Katya Veselnitskaya
Katya Veselnitskaya

Reputation: 60

Tab Completion and Partial Completion

I would like to make a program which accepts commands in a way similar to that of ip on Linux. For example, I want to have a full command of show interface options but the user could type in just show in options or even just s i o if they did not conflict with other commands.

I have some ideas of how to go about this, and I would like to do this in C. So the question is what would be a good way of going about this while remaining as portable as possible between Linux/UNIX systems.

My first thought is to have a linked list. Each list item to point to the next command in an array of strings, with the final command having the address to a function call (please excuse my sloppy pseudocode).

header.h

typedef int8_t (__cdecl *proc_stub)(void *data, uint16_t len);
typedef struct s_proc_stub
{
    char command[16];
    proc_stub proc;
    struct s_proc_stub *next;
};
struct s_proc_stub proc_list[] =
{
    { "cmd", CommandFunction, ... },
    { "set", SetFunction, ... },
    ...
};

I feel like one downfall of this may be extra CPU and RAM utilisation. It may also be prone to error which can lead to vulnerabilities. This process will be facing the Internet, so I would like to ensure the security of the code.
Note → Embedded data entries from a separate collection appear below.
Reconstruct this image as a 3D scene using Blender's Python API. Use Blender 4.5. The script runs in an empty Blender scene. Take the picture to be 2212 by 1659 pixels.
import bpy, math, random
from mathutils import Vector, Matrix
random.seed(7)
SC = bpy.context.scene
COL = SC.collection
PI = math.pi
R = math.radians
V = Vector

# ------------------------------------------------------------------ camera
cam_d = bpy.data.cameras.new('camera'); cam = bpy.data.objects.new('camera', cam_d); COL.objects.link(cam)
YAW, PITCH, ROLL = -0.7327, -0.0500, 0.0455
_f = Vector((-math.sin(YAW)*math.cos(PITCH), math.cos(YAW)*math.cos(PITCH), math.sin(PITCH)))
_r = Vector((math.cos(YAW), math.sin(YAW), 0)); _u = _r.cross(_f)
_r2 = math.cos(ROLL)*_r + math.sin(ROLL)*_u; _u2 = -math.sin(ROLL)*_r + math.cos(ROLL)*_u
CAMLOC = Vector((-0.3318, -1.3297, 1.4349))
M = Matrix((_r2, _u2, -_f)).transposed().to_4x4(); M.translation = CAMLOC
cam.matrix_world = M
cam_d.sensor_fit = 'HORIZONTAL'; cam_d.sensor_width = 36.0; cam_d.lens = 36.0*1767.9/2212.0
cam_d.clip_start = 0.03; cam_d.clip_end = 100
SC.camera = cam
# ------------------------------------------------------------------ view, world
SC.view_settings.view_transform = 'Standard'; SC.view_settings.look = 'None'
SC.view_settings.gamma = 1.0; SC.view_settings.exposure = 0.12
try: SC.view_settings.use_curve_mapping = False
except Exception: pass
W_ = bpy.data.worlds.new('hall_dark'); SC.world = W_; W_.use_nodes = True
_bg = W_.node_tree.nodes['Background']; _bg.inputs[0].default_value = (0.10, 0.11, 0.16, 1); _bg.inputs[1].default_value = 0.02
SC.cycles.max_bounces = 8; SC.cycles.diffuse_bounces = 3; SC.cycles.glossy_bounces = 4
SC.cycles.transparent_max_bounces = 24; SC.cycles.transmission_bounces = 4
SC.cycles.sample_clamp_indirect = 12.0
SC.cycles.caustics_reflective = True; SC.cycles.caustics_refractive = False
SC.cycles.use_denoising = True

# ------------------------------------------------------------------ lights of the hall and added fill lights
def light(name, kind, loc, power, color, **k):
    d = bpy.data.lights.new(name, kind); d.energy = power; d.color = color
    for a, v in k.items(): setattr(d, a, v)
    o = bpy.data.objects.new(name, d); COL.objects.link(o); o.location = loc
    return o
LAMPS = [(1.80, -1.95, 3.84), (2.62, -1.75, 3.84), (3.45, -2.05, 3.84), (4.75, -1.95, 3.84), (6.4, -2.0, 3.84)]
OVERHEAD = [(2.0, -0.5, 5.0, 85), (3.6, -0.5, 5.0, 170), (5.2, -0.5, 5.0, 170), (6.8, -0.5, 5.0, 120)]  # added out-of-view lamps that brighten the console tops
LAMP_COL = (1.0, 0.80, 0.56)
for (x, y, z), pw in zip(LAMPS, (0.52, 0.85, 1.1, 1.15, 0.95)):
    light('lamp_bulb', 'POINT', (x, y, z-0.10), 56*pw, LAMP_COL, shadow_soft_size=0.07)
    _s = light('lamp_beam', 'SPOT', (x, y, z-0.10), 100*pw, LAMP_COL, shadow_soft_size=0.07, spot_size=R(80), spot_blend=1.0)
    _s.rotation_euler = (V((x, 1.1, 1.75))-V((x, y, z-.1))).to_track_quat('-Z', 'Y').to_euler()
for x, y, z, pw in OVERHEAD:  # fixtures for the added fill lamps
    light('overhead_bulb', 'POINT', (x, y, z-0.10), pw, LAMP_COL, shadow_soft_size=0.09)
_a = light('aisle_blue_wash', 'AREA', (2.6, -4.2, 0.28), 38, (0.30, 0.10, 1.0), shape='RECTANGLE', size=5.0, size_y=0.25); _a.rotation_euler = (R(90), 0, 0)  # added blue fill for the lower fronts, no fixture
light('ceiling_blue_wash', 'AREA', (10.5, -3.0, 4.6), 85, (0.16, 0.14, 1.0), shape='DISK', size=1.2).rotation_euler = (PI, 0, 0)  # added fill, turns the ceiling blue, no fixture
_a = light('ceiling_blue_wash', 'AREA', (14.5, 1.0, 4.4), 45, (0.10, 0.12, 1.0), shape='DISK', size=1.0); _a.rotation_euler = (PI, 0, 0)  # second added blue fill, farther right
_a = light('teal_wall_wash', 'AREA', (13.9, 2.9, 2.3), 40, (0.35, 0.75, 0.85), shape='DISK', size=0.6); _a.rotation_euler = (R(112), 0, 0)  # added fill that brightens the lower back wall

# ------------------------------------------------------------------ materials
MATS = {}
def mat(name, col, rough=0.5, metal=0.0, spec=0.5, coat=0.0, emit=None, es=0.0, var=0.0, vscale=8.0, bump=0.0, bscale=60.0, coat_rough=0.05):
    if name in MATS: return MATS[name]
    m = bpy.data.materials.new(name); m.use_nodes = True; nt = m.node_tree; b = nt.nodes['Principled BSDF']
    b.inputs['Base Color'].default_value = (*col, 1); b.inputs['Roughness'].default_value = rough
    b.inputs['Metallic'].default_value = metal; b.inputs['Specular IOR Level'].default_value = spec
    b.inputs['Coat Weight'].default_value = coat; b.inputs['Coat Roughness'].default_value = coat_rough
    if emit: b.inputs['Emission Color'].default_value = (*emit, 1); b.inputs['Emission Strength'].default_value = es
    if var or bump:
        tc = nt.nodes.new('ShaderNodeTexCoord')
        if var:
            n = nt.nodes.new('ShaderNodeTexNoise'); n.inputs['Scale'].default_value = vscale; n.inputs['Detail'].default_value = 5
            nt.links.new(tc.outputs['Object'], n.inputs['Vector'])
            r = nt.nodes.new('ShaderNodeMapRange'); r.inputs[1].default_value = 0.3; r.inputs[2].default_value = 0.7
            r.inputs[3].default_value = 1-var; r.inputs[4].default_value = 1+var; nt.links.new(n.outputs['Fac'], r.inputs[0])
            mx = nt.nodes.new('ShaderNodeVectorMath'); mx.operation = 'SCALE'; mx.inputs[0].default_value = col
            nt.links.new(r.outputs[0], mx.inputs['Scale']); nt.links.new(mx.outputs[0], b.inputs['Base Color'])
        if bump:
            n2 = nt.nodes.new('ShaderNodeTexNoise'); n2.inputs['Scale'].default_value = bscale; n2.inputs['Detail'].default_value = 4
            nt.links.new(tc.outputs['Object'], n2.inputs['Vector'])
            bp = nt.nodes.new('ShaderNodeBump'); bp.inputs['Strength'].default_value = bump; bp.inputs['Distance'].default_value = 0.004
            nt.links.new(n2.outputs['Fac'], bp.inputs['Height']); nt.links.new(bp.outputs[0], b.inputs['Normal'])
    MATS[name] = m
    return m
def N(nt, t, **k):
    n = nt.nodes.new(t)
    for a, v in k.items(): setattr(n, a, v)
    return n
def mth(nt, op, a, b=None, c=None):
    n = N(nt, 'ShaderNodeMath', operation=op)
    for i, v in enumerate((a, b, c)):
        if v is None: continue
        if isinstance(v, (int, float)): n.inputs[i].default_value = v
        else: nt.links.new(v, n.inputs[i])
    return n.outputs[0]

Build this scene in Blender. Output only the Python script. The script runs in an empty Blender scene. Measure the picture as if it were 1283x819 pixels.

My next thought was to use strtok() and just do an strnicmp() against each token. Another alternative is to use pointer arithmetic to simulate strtok() faster and without modifying the buffer. I feel like strtok is the most straight forward approach and the least error prone, but I want to say that I recall strtok() has some extra overhead compared to the other two methods.

The target platform for this is a Raspberry Pi, which has only about 2GB of RAM to work with. The drives are frequently quite small, and the CPU is okay but not ideal for heavy processing. I anticipate the processes being under heavy load from command processing, so I would like the ideal solution for minimising the amount of RAM and CPU usage. I would love to hear some methods that I am not aware of! :)

Upvotes: 0

Views: 73

Answers (2)

Neil
Neil

Reputation: 1922

I think a trie (prefix tree) data-structure is appropriate, https://en.wikipedia.org/wiki/Trie; specifically, minimising the amount of memory, one may prefer a compact prefix tree, (radix tree.) From, https://en.wikipedia.org/wiki/Radix_tree:

In a trie, all comparisons require constant time, but it takes m comparisons to look up a string of length m. Radix trees can perform these operations with fewer comparisons, and require many fewer nodes.

Here is an implementation, https://stackoverflow.com/a/31718868/2472827.

Upvotes: 1

Guilherme Borges
Guilherme Borges

Reputation: 165

I don't know if this might be useful or not, but if you don't want to reinvent the wheel, take a look at GNU readline, the library used for this kind of stuff in GNU/Linux.